Share the same from your side, calmly and clearly.
Adjust the routine where needed
If something in your plan is unrealistic, change it now instead of silently expecting the impossible.
Make sure she knows which tasks are “daily” and which are “weekly.”
Reinforce your priorities
Repeat your main values: honesty, children’s safety, respect for privacy, etc.
Make clear that you prefer she tells you bad news early rather than hide problems.
End the week with encouragement
Thank her for her effort in a new place and culture.
Mention specific things she has done well: “I appreciate how you care for the children,” or “The bathroom is much cleaner since you started.”
Common Mistakes Employers Make in the First Week
Even good employers fall into these traps:
Expecting “automatic” understanding
Assuming previous experience means she knows your way without teaching.
Correcting only when angry
Waiting until you are frustrated, then exploding about several days’ mistakes at once.

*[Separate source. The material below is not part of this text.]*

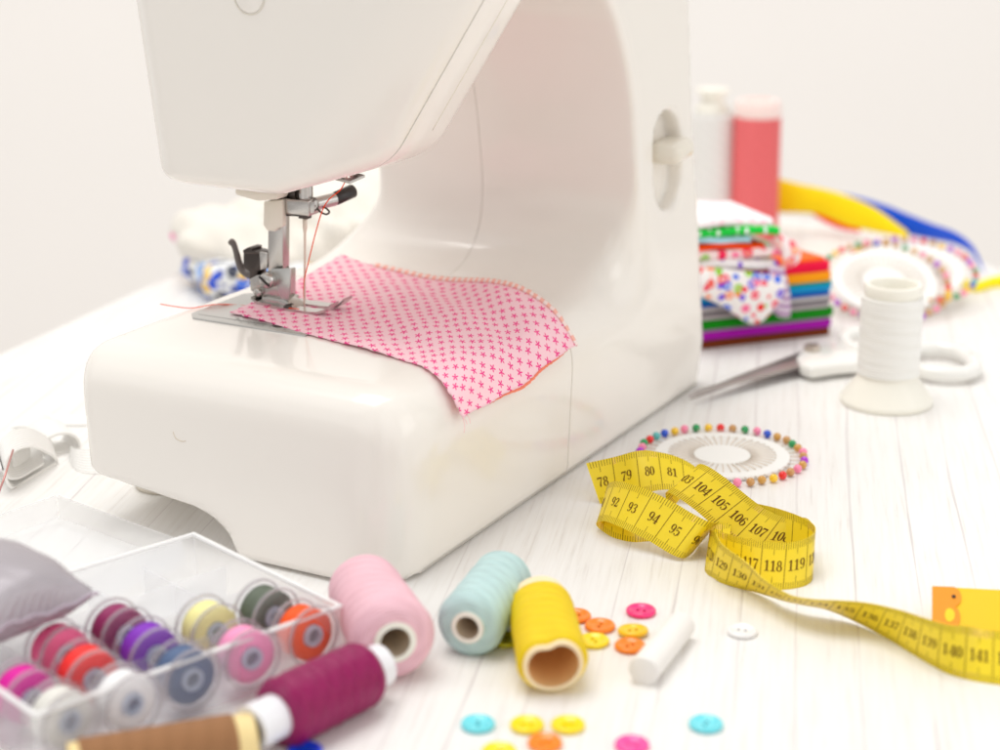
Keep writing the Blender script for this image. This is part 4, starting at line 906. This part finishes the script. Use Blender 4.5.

Overloading with too many rules
Giving a long list of 30 rules on Day 1 that nobody can remember.
Giving up too quickly
Deciding “she’s no good” within the first few days instead of coaching.
Avoiding these patterns will make your handover far more effective.
A Simple First Week Checklist
You can adapt this quick checklist for your fridge or house book:
Gave helper house tour and introduced family
Explained non‑negotiable rules
Walked through kitchen routines
Walked through bathroom and laundry routines
Explained basic daily schedule
Did at least one daily 5–10 minute check‑in
Reviewed week and agreed adjustments
If you can tick most of these by the end of Week 1, you are already ahead of many households.
Starting well does not guarantee a perfect contract. But a clear, kind first week gives your helper a fair chance to succeed and gives you a much stronger foundation to correct, guide, and build trust over time. A little planning now can save you many difficult conversations later.